Carrboro Planning Board member Bethany Chaney has won the special election for Mayor Lydia Lavelle’s old seat on the Board of Aldermen.

On Tuesday night, as Lavelle sat in the WCHL studio and waited for election results, she praised the field of candidates for her old job.

“All three of these candidates would be great additions to the Board of Aldermen,” Lavelle told WCHL. “They all bring unique perspectives. They all bring different types of experience.”

Those three candidates were Planning Board member Bethany Chaney; youth mentor, IT specialist and affordable housing advocate Theresa Watson; and Talal Asad, the director of operations at Son Information Systems, a software consulting business in Durham.

When all the votes were counted, Chaney won the seat with 59.2 percent of the votes. Second-place finisher Watson had 27 percent; and Asad, a young political newcomer, finished with 12.8 percent.

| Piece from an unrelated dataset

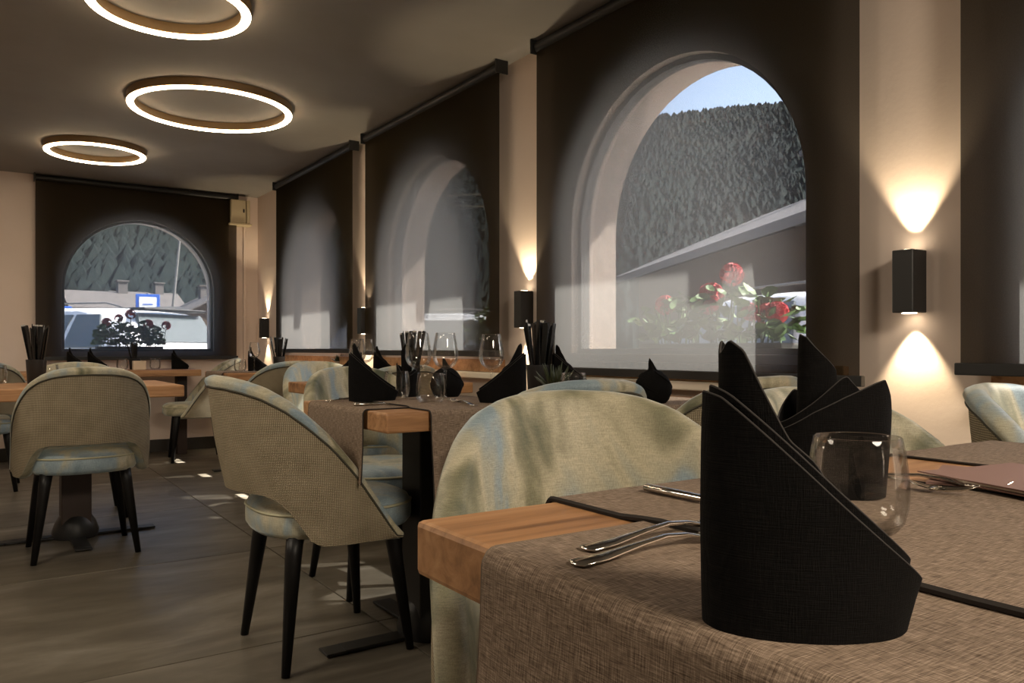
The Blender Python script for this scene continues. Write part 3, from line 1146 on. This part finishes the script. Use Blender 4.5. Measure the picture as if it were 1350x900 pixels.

Chaney watched election results at Orange County Social Club in Carrboro with a few members of the Board of Aldermen.

As results started coming in, and Chaney had taken an early lead, she stepped outside to talk to WCHL about the issues and credentials that brought her supporters out to the polls.

“What I really tried to stress was my experience,” she said, “that I am capable of facilitating high-level conversations that are meaningful about issues that everybody cares about.”

One of the main issues that she ran on was affordable housing. Chaney told WCHL that one of her more eye-opening experiences during the campaign was when she went out to Lake Hogan Farms and the northern subdivisions of Carrboro.

“People experience life in Carrboro very differently, based on the neighborhood in which they live,” she said.

Watson also spoke to WCHL as she waited for the vote tallies, and she said she was pleased with how the democratic process in Carrboro worked on Tuesday.

“I felt very good about turnout,” said Watson. “And I felt good that it appeared that a lot of people were in support of me.”

Asad made the shortage of parking for people who want to do business in Carrboro a major issue of his campaign.

As he awaited vote results at 2nd Wind on Carrboro, Asad told WCHL he learned something important during the process.

“The affordable housing issue was something that I was not very aware of,” he admitted. “I think a lot of people in Carrboro tend to live in a little bubble on Greensboro Street, and as I started to get out more, and talk to more people, and really, really get my feet on the ground, and talk to people like the affordable home trust and just other Aldermen candidates, I found out that that is something we need to find a solution to as well.”

Chaney will be sworn in later this month.